Accordingly, the petition to transfer is granted. The judgment of the trial court is affirmed. The cause is remanded to the trial court for such further proceedings as it may deem appropriate, consistent with this opinion.
GIVAN, C.J., and PIVARNIK and DICKSON, JJ., concur.
DeBRULER, J., dissents with separate opinion.
DeBRULER, J., dissenting.
If, as the majority has concluded, the value of property rights sold on foreclosure and the identity of bidders at the foreclosure sale are important equitable considerations in the judicial process of setting the proper amount of a money deficiency judgment, then, and in that event, it appears to me that it is fair and just and more administratively sound, to require the party seeking the deficiency judgment to provide the court with the facts material to those considerations. It is after all the general rule in both law and equity that a party seeking relief in court must bear the burden of establishing both a right to the relief and the proper parameters of that relief. I.L.E. Damages, § 185. A court, ignorant of the value of property at the time of the foreclosure sale and ignorant of the identity of bidders, cannot fairly assess either element of the claim for a deficiency judgment.

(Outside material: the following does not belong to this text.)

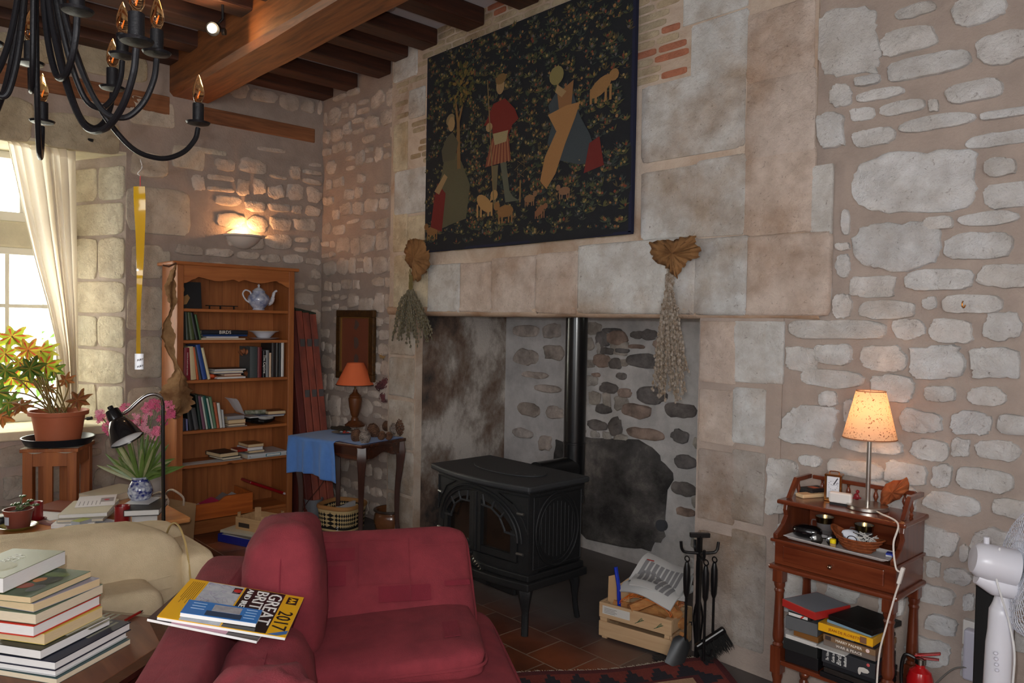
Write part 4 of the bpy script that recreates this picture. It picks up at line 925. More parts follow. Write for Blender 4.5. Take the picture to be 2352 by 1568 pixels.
# right-hand pile, with the vase on it
slab(331,1190,CT,.12,.2,.055,75,(214,214,214),'carton','white printed carton under the black book by the candle','box')
slab(336,1172,CT+.056,.17,.24,.032,62,(60,58,56),'book','thick black-covered book under the flower vase','book',pages=PAGEW)
slab(328,1150,CT+.089,.13,.16,.002,50,(214,216,220),'greeting_card','white card lying on the black book by the vase','card')
zv=CT+.0895
p=ont(322,1146,zv); k=kk(p)
VB=mat('blue and white glaze',(200,206,214),.15,col2=(24,34,110),vs=42,coat=.6,detail=1)
va=thing('flower_vase','blue and white glazed vase of pink oleander on the coffee table','vase',(p.x,p.y,zv))
s=27*k
MB().lathe([(s*.72,0),(s*.9,.015),(s*1.0,.04),(s*.96,.065),(s*.8,.09),(s*.66,.105),(s*.62,.112),(s*.7,.118),(s*.7,.124),(s*.62,.126),(s*.6,.11),(s*.8,.06),(0,.02)],32).build('vessel',VB,va,smooth=True)
MB().lathe([(s*.645,.104),(s*.68,.104),(s*.66,.1105),(s*.635,.1105)],32,caps=False).build('blue_band',C(24,34,110,.2),va,smooth=True)
fb=thing('oleander_bunch','pink oleander flowers with long narrow leaves in the blue vase','flowers',(p.x,p.y,zv+.118))
VZ=Vector((p.x,p.y,zv+.10)); LG=mat('oleander leaf',(96,120,56),.4,var=.3,vs=14); LG2=mat('oleander pale leaf',(150,152,110),.4,var=.3,vs=14)
def blade(mb,a,b,w,bend=.04,n=8):
    a=Vector(a);b=Vector(b); d=(b-a); side=d.cross(FW).normalized(); up_=d.normalized().cross(side)
    def f(u,v):
        q=a+d*u+Vector((0,0,-bend*math.sin(u*PI)*-1)); ww=w*(math.sin(PI*min(1,.08+u*.92)))**.7
        return q+side*ww*(v-.5)+up_*(.2*ww*(abs(v-.5)*2))
    mb.grid(f,n,2,thick=.0008)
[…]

Practical considerations support the application of the general rule here. The party seeking the deficiency judgment commonly attends the foreclosure sale and commonly is prepared to bid, and is often the successful bidder. Consequently that party is ordinarily well-informed about the value of the property and the number and character of the bidders. On the other hand, the defaulting purchaser seldom attends, and is not a viable bidder. Few have the economic means to defend the deficiency claim. Given this background, and the equitable quality of the deficiency claim, and the need and transcendent duty of courts to render fair judgments irrespective of the lack of participation by parties defendant, it would be within the scope of our judicial authority, and most appropriate, to place the burden upon the party claiming a deficiency judgment to prove that the successful bid approximated the value of the property sold.